What is required:
Pick every line from the data that holds the word "scene".
=-=-=-=-=
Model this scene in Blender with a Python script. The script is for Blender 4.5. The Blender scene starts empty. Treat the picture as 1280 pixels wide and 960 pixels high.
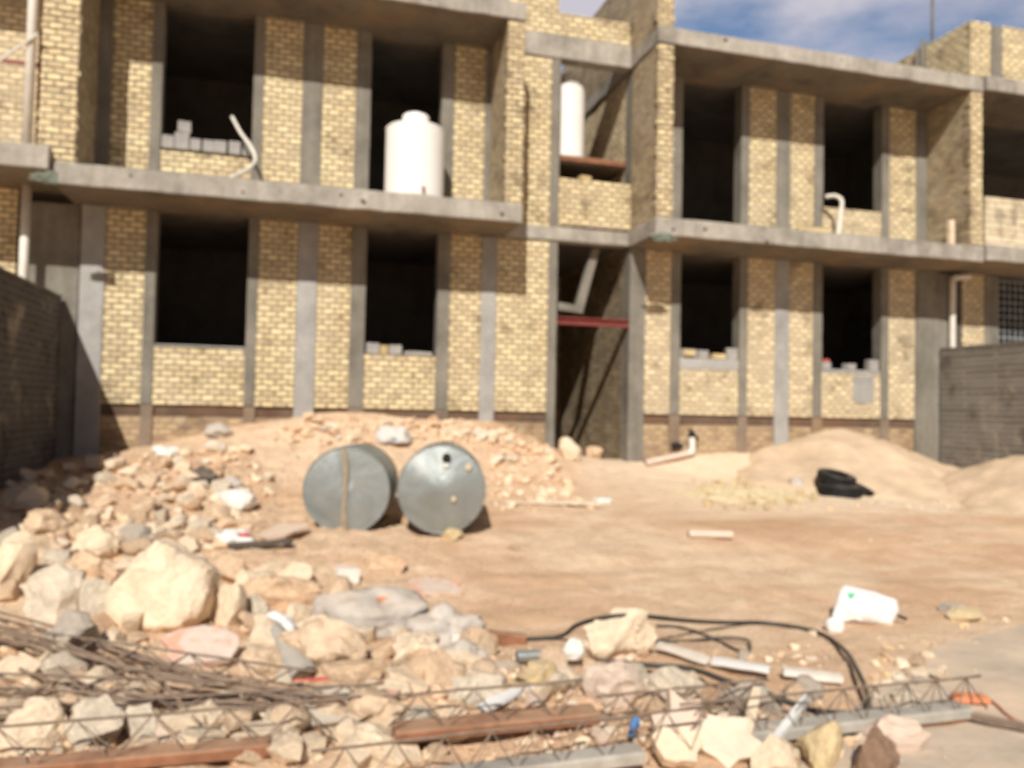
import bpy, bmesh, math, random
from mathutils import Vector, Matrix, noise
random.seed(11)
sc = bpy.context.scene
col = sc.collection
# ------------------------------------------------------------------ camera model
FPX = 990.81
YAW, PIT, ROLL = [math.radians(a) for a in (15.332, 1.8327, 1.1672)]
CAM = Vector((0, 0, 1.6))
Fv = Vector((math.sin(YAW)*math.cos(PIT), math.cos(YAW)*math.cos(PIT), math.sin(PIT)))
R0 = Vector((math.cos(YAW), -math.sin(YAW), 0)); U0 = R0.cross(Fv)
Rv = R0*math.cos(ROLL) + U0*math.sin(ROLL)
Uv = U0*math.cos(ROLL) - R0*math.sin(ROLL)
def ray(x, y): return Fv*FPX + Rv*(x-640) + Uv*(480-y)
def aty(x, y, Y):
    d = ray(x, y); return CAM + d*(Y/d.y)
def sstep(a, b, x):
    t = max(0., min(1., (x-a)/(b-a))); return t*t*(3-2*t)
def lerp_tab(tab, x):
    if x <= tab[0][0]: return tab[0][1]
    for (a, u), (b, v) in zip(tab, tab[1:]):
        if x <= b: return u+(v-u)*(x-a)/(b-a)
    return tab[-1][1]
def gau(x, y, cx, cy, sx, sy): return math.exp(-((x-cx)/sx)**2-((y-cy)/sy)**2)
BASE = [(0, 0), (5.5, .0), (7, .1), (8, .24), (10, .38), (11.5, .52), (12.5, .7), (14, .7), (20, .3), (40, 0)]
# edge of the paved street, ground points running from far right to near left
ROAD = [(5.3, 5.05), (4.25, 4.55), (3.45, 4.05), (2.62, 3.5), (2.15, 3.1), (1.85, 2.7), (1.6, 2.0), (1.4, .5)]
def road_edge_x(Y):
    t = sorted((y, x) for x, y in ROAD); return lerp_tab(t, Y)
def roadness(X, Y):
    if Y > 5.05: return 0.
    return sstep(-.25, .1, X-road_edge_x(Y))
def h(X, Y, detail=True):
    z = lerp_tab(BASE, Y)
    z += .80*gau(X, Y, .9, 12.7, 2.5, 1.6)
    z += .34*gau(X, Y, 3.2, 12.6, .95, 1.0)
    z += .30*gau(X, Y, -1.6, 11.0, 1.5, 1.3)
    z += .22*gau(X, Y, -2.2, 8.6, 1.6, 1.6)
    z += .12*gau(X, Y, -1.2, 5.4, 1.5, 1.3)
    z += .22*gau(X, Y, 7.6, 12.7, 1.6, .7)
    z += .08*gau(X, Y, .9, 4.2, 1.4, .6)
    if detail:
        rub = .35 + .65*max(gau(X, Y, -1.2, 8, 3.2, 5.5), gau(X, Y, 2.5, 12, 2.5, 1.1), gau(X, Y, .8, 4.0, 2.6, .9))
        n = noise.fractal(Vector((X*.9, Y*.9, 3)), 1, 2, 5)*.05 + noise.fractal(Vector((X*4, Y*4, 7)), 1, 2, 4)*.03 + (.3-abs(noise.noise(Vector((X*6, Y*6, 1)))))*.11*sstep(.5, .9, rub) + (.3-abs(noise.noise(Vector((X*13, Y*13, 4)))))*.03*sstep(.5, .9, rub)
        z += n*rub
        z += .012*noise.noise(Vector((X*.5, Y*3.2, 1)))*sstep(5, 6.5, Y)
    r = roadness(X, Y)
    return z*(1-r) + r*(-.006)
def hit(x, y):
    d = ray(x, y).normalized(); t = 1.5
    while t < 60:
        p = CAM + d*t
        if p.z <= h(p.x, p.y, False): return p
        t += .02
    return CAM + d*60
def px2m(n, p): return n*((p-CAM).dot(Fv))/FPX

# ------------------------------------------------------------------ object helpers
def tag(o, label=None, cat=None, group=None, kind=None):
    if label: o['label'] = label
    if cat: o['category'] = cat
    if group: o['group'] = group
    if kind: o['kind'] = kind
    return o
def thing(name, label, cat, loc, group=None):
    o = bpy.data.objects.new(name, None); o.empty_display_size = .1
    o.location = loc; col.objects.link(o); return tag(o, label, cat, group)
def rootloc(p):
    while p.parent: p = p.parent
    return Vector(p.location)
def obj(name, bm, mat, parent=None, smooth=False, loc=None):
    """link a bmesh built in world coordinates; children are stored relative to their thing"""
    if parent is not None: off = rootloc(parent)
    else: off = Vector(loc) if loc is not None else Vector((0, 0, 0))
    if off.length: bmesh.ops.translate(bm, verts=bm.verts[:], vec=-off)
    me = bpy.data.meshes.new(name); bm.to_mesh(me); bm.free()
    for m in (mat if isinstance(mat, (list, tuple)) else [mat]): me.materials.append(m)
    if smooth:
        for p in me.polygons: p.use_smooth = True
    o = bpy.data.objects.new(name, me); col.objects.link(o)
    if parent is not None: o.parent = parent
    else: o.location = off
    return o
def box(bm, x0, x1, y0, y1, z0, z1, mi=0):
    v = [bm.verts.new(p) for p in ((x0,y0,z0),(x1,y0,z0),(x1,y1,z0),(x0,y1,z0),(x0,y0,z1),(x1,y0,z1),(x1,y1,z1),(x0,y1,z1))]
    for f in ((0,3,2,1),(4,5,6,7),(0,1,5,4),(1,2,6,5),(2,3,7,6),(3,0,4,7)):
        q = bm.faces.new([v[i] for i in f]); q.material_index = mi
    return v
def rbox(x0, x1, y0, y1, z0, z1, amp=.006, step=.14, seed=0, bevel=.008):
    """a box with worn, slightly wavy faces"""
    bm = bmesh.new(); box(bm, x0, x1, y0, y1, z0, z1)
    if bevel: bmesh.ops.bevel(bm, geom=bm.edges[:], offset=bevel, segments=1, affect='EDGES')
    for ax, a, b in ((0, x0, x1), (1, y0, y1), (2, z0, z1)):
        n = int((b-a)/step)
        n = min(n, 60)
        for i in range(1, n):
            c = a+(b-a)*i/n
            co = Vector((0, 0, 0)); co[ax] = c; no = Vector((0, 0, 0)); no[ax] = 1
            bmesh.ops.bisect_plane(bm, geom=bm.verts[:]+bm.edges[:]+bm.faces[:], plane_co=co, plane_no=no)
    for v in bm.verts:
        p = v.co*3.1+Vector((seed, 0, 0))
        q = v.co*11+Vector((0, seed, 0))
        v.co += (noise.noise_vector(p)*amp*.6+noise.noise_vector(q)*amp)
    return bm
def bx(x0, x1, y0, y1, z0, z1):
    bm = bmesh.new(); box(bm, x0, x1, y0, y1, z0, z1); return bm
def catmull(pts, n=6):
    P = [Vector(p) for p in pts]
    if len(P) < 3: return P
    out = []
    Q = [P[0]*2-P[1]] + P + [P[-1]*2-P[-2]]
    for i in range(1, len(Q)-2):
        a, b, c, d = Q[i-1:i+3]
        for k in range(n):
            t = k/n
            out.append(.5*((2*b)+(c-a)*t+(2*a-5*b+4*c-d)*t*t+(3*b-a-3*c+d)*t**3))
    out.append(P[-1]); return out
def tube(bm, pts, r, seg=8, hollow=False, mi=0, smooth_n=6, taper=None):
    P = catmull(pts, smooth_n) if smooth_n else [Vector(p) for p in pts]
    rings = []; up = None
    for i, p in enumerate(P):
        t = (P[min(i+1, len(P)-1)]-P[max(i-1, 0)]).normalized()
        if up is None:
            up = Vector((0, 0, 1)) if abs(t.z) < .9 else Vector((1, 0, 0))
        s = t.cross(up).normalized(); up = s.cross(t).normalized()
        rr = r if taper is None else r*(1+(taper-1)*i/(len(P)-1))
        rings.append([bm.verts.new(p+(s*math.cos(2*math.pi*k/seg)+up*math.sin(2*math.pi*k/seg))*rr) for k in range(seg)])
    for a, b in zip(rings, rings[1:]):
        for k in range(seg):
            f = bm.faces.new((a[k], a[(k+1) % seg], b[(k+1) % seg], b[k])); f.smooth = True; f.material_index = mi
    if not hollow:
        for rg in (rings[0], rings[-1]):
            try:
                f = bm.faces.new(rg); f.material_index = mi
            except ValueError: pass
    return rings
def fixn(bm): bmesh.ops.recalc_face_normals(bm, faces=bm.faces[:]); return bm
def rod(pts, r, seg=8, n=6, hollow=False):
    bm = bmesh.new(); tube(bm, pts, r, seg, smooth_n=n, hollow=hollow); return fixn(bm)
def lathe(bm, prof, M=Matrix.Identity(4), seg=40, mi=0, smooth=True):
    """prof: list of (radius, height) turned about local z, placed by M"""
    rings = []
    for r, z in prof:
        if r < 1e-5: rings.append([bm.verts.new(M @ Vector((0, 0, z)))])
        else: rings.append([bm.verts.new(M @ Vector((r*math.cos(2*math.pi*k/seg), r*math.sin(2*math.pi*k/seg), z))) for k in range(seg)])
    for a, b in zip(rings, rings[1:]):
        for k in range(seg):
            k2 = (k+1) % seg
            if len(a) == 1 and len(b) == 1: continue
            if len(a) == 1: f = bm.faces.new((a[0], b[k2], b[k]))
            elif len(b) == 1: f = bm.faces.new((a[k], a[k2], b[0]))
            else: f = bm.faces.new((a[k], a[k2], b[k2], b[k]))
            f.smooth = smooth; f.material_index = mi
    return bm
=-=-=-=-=
Response to the task:
Model this scene in Blender with a Python script. The script is for Blender 4.5. The Blender scene starts empty. Treat the picture as 1280 pixels wide and 960 pixels high.
sc = bpy.context.scene